Integration of Information Management System, Workflow and Computational Tools Enabling Multiscale Modeling Within an ICME Paradigm

With the increased emphasis on reducing the cost and time to market of new materials, the need for analytical tools that enable the virtual design and optimization of materials throughout their processing internal structure – property performance envelope, along with the capturing and storing of the associated material and model information across its lifecycle, has become critical. This need is also fueled by the demands for higher efficiency in material testing; consistency, quality and traceability of data; product design; engineering analysis; as well as control of access to proprietary or sensitive information. Fortunately, material information management systems and physics-based multiscale modeling methods have kept pace with the growing user demands.

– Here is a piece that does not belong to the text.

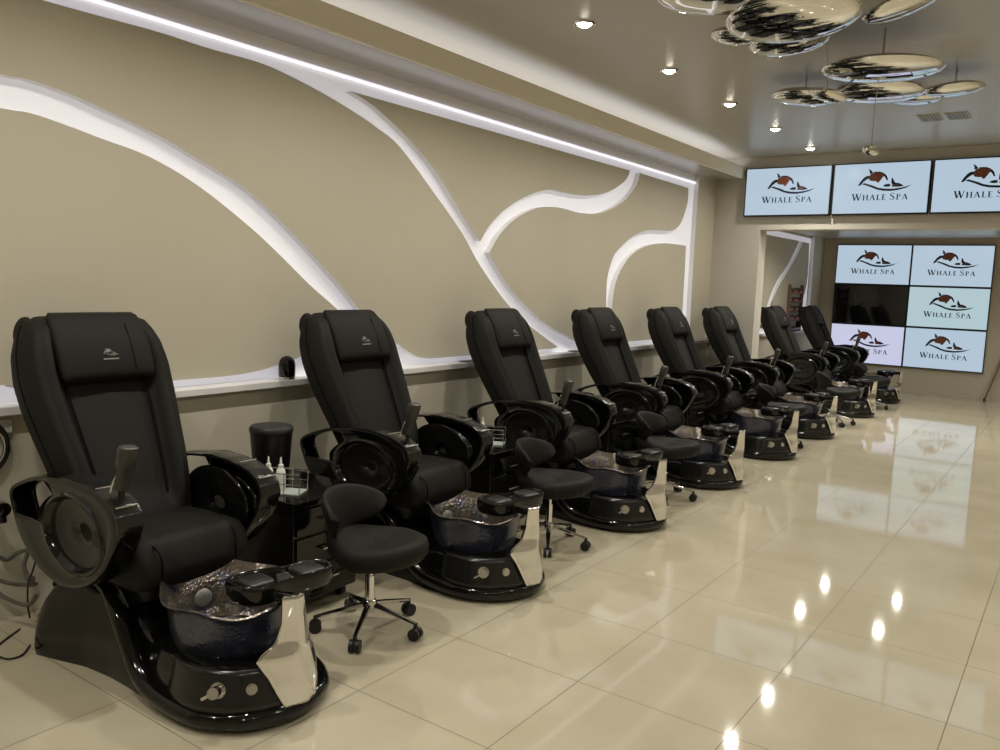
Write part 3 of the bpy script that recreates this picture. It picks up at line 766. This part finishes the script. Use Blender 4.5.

Herein, recent efforts to develop a set of Python functions that exchange information between NASA GRC’s Integrated multiscale Micromechanics Analysis Code (ImMAC) software toolset and its Integrated Computational Materials Engineering (ICME), Granta MI® database schema is presented. The goal is to enable seamless coupling between both test data and simulation data, which is captured and tracked automatically within Granta MI®, with full model pedigree information. These tools, and this type of linkage, are foundational to realizing the full potential of ICME, in which materials processing, microstructure, properties, and performance are coupled to enable application-driven design and optimization of materials and structures.